Friday's loss to Clemson in the NCAA Tournament likely cost 505SVF a fresh windfall of potential donors, though small donations are still rolling in.

Former Santa Fe City Councilor JoAnne Vigil Coppler once served as the president of UNM's Lobo Club, the fundraising arm used by the athletic department to raise money for scholarships. It's a separate entity from the UNM Foundation, which does the same for the school's general fund. All three entities operate independently.

Vigil Coppler agrees with the premise of the NIL movement.

"If they can make some money ... on their own and and have that opportunity, they're going to stay," she said.

"But I think the NIL is a good thing, but it's only going to be as good as the donations that it gets," she added.

And with that, there's the cavernous swath of additional gray area that skirts the line between ethical and legal. At the center of it all is the NCAA, an entity that has steadily lost its grip over the amateur status of its student-athletes.

Over the years, the rules that prohibit contact with players have diminished, particularly those already enrolled in college. Technically there's nothing to stop the interests of one school from reaching out directly to an athlete already on another team.

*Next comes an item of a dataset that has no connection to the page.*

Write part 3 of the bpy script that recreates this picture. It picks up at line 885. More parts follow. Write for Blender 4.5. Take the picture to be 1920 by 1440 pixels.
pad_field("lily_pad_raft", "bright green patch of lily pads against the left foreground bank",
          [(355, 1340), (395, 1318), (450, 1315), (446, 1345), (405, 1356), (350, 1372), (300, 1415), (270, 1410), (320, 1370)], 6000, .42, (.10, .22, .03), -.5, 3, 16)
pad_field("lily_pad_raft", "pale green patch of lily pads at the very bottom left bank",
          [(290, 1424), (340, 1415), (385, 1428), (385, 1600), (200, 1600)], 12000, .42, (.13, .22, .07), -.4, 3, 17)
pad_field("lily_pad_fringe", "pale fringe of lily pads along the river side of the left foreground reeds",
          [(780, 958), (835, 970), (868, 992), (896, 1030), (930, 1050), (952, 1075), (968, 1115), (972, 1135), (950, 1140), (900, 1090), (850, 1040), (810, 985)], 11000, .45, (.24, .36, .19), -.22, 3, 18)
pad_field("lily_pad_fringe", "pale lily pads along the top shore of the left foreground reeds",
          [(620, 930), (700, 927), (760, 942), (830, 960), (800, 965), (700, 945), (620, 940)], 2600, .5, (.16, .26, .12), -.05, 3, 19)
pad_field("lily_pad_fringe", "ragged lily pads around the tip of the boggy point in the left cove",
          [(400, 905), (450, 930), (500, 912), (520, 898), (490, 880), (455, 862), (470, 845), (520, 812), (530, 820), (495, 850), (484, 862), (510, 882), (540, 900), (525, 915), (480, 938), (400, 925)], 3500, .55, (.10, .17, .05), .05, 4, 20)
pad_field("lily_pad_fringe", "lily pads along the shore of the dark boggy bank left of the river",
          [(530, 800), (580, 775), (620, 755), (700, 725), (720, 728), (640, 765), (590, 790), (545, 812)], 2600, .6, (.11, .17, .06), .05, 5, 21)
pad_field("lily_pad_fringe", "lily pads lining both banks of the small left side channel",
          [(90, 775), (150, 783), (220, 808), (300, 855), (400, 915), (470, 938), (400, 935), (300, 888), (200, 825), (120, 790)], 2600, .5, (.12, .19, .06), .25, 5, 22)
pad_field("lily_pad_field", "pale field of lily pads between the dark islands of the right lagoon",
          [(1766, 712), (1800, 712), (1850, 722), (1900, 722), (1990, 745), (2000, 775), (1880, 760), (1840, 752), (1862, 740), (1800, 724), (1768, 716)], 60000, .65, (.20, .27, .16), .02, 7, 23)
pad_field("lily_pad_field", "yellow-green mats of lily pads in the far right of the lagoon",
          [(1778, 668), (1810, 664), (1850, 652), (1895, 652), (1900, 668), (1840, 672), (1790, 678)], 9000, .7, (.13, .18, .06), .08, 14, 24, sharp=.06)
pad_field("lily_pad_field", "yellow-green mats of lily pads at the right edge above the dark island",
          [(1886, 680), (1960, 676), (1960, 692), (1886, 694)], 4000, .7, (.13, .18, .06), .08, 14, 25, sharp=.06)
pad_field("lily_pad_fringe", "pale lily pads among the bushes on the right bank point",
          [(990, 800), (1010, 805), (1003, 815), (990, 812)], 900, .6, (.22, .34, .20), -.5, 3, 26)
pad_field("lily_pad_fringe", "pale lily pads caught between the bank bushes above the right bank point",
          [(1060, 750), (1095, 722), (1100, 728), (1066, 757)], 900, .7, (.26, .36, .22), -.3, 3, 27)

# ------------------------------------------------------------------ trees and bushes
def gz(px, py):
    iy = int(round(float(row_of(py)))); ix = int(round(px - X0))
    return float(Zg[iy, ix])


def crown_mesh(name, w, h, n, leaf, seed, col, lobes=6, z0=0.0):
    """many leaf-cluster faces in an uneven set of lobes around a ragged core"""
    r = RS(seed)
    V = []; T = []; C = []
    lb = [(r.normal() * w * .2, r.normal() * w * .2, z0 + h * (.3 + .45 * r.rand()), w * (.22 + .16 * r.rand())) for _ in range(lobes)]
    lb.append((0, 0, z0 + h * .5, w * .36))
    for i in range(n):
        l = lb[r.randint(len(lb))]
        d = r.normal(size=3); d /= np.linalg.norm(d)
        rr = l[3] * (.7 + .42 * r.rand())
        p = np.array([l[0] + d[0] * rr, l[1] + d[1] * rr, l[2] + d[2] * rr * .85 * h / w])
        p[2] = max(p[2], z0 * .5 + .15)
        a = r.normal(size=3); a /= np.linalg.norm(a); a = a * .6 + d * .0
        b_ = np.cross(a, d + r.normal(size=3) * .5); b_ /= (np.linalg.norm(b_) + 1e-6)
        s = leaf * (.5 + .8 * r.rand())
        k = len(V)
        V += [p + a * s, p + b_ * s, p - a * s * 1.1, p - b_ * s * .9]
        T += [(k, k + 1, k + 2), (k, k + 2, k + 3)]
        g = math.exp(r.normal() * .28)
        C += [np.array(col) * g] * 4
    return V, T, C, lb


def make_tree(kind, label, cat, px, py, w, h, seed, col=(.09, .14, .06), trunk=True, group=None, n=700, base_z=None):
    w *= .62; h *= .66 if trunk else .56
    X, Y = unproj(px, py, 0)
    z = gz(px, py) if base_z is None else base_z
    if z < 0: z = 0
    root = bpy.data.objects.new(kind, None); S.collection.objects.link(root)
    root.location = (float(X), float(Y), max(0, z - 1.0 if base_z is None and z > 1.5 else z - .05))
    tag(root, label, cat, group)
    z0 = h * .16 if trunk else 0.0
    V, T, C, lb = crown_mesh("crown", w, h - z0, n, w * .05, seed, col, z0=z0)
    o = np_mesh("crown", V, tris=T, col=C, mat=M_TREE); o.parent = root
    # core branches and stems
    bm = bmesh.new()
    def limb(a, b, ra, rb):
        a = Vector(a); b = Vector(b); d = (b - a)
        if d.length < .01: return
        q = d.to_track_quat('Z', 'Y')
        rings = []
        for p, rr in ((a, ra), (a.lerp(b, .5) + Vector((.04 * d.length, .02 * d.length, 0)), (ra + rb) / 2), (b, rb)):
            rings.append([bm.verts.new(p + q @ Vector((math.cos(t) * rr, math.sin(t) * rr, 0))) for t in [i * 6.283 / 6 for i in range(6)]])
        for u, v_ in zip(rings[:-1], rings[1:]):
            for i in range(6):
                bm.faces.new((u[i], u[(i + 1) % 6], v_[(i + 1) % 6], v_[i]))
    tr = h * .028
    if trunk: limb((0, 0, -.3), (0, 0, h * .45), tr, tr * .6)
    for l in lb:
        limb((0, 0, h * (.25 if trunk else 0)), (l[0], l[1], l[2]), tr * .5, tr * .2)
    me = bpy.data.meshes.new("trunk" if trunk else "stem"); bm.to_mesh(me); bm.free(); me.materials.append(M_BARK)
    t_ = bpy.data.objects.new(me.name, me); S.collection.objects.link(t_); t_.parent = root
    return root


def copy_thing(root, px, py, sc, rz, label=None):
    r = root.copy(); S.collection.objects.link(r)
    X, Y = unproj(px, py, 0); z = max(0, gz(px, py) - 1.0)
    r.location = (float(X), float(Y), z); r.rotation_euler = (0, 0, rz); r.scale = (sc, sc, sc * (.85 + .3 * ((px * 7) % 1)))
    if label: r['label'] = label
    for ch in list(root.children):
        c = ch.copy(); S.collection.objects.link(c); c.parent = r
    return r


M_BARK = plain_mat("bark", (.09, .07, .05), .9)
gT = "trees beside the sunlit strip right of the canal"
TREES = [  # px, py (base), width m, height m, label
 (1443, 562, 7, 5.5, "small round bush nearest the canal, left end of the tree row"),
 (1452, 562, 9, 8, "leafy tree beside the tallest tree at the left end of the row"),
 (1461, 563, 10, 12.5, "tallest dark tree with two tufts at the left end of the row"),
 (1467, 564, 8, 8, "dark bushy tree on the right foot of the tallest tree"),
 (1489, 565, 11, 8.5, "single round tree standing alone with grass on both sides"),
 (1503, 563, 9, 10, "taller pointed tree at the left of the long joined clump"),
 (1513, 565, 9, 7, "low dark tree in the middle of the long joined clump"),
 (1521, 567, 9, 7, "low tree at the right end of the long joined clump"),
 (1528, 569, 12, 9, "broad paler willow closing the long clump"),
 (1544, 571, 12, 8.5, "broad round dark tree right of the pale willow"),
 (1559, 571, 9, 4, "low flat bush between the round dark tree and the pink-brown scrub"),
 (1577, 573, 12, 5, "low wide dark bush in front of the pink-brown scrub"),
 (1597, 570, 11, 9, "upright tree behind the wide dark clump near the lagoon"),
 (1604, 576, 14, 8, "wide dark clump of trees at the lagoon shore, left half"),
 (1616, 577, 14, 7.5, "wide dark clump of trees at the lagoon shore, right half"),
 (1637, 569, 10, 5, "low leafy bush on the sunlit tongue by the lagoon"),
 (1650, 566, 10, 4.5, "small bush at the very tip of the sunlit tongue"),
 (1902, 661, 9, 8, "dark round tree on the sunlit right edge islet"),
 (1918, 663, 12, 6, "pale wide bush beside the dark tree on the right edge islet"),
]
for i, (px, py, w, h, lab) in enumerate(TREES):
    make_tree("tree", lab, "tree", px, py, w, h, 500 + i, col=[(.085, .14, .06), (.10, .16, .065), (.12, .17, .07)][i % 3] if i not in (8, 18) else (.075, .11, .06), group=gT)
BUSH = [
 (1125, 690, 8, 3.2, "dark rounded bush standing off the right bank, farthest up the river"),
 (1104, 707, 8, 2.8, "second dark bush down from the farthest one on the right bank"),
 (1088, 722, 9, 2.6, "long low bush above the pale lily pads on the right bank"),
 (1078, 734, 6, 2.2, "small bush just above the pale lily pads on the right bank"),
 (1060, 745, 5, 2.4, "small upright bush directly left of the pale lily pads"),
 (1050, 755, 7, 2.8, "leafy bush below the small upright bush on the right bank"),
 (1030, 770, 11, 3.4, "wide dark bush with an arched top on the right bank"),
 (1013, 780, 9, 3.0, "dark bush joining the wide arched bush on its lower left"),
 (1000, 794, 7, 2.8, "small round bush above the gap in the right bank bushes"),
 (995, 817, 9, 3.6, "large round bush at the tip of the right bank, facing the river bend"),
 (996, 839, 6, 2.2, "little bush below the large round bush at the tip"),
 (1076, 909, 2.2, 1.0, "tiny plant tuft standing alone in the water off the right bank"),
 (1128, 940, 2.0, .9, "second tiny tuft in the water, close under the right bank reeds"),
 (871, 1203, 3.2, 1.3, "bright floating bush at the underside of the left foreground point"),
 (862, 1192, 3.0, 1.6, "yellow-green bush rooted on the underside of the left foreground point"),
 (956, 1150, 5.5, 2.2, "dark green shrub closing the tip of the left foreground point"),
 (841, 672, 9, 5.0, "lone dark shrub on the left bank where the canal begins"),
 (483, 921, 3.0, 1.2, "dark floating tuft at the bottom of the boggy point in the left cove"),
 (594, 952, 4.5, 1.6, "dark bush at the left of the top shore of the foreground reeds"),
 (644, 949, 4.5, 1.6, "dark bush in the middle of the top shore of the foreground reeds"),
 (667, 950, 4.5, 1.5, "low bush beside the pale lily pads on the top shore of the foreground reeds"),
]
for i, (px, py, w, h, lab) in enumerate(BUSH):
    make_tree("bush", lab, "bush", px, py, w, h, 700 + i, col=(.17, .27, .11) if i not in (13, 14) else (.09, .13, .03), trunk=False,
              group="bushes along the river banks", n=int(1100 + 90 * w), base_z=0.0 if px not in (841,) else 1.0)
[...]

"I'm a businessman, if I wanted to go — can I tamper legally? In essence, sure," Roth said. "We wouldn't do that. I have eyes on kids I would like, but obviously the coaches, once they go in the portal, they can contact them and get them to visit. But the NCAA is basically like the former president of the United States: lose every case they're in. They've lost every case, and now they're basically ready to get hit with antitrust. Inducements, which [are] a normal thing in the business world, are perfectly fine. You can induce kids; the law says you can."

For now, moving forward means maintaining a steady cash flow. Pitino is already in the market for guards to replace Jaelen House and Jemarl Baker Jr., as well as a couple of other roster spots that are sure to open up before April 30.

They usually do.

This is, after all, a time of remarkable change and uncertainty in college sports, one that requires money to remain competitive.